Berkumpul bersama mereka serasa terlontar beberapa abad ke belakang. Sambil memamerkan tombak, Mezak dan beberapa kepala keluarga mencontohkan kebiasaan hidup mereka, seperti memasang jerat untuk celeng, menjelaskan teknik pengobatan dengan mengandalkan akar-akaran dan dedaunan, serta bagaimana kalau sekali-kali ingin makan ikan.

Kebanyakan dari mereka yang kami temui hari itu memang sudah mengenakan pakaian, tapi anak-anak masih ada yang telanjang. "Mereka pakai baju kalau ada bantuan," kata Sahril.

Meski telanjang, rambut dan kulit kotor, anak-anak itu juga bisa menemukan kebahagiaan. Mata yang jernih dan riang ketika mengulum permen begitu mempesona. Keceriaan mereka ketika memanjati sulur pohon dan bergelayut di sana, atau ketika ada yang menangis karena kakinya berdarah terantuk batu di sungai, tak membuat mereka beda dengan anak-anak lain di putaran waktu yang berbeda.

Mungkin itu juga yang membuat Kahoho dan sebagian yang lain memilih tidak perlu turun menyeberang sungai dan menempati rumah-rumah beratap seng di tepi jalan. O, iya, berbicara soal seng, Suku Tobelo yang terbiasa dengan suasana hutan juga tak biasa dengan bunyi hantaman hujan di atap seng.
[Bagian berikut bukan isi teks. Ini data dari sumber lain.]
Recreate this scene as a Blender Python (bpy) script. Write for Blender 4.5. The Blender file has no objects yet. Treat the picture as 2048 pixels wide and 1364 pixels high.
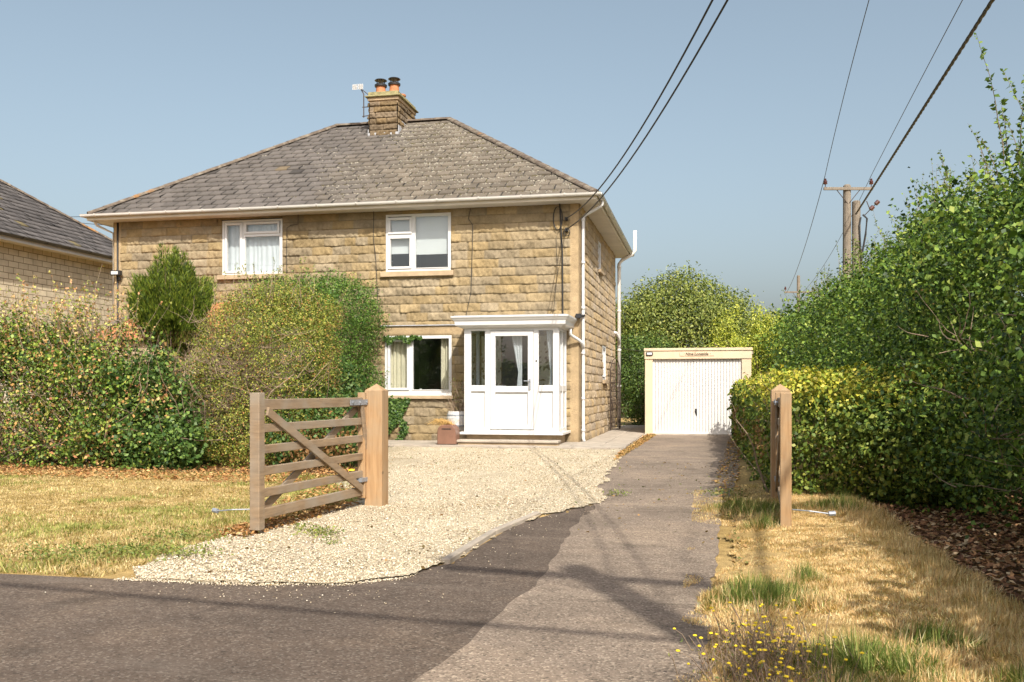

Hari sudah jauh melompati jam makan siang. Langit pun perlahan tapi pasti semakin gelap. Hujan sepertinya sudah turun di puncak gunung. Setelah mencicipi ramuan obat vitalitas alami yang dibuat dari rebusan tali (sulur) tagutil dan kayu kuning oleh Mezak dan istrinya, kami segera pamit dan bergabung dengan Iful di dalam mobil.

Sayup-sayup saya masih mendengar seorang ibu yang berkata, "Seharusnya waktu datang tadi cuci muka dulu di Sungai Tayawi, jadi tidak hujan."